Descartes taught us that I think therefore I exist. But it is less well known that when that thought is a sensation--a pain, the taste of a pineapple, the vision of a face--he also taught us that it implies that we are united with an organic body. And so, one might say, I think therefore my body exists. In this characteristically elegant and insightful book, Marion draws out some of the consequences of this observation for understanding Descartes' philosophy, radically transforming our understanding of what Cartesian dualism means. --Daniel Garber, Princeton University This insightful philological investigation of the writings of Descartes and other authors uncovers avenues for a Cartesian psychology.
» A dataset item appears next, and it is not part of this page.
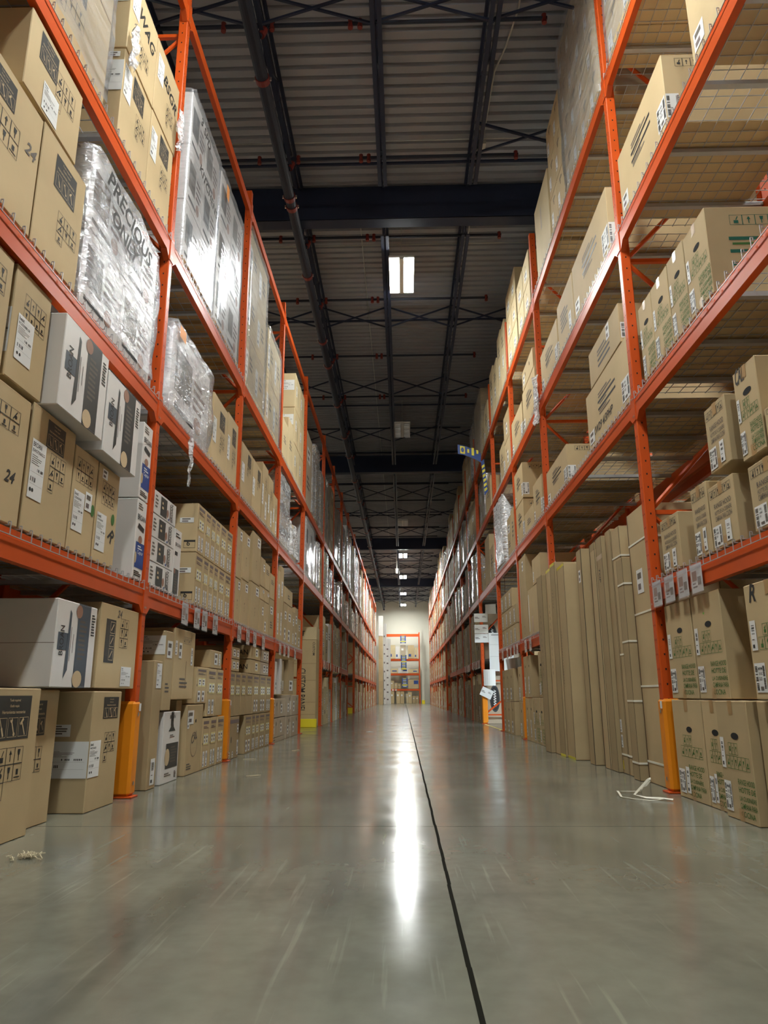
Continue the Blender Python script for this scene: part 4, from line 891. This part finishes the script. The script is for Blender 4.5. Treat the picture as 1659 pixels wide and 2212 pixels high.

Through the analysis of the notion of meum corpus, Marion examines issues that were left open, unsolved, or have been revised in the approach or the outcome: from the discovery of the passive mode of the cogitatum, the sixth meditation opens to questions relating to ethics, the passions, and the substantial unity of body and soul. --Marta Fattori, La Sapienza University of Rome On Descartes' Passive Thought is the crowning achievement of Jean-Luc Marion's historic work, spanning five decades, on Cartesian philosophy. Marion's remarkable creativity and unparalleled erudition are here on full display while he advances a novel and provocative argument: for Descartes, as for us, passivity is perhaps the most privileged mode of thinking. This book is not only a novel interpretation of Descartes. It is required reading for anyone interested in contemporary philosophical debates concerning affectivity and embodied ways of thinking. --Ryan Coyne, University of Chicago


Author Information

Jean-Luc Marion is a member of the Académie Française and emeritus professor of philosophy at the Université Paris-Sorbonne (Paris IV). He is the Andrew Thomas Greeley and Grace McNichols Greeley Professor of Catholic Studies, professor of the philosophy of religions and theology, and professor in the Committee on Social Thought and the Department of Philosophy at the University of Chicago. Christina M. Gschwandtner is professor of philosophy at Fordham University.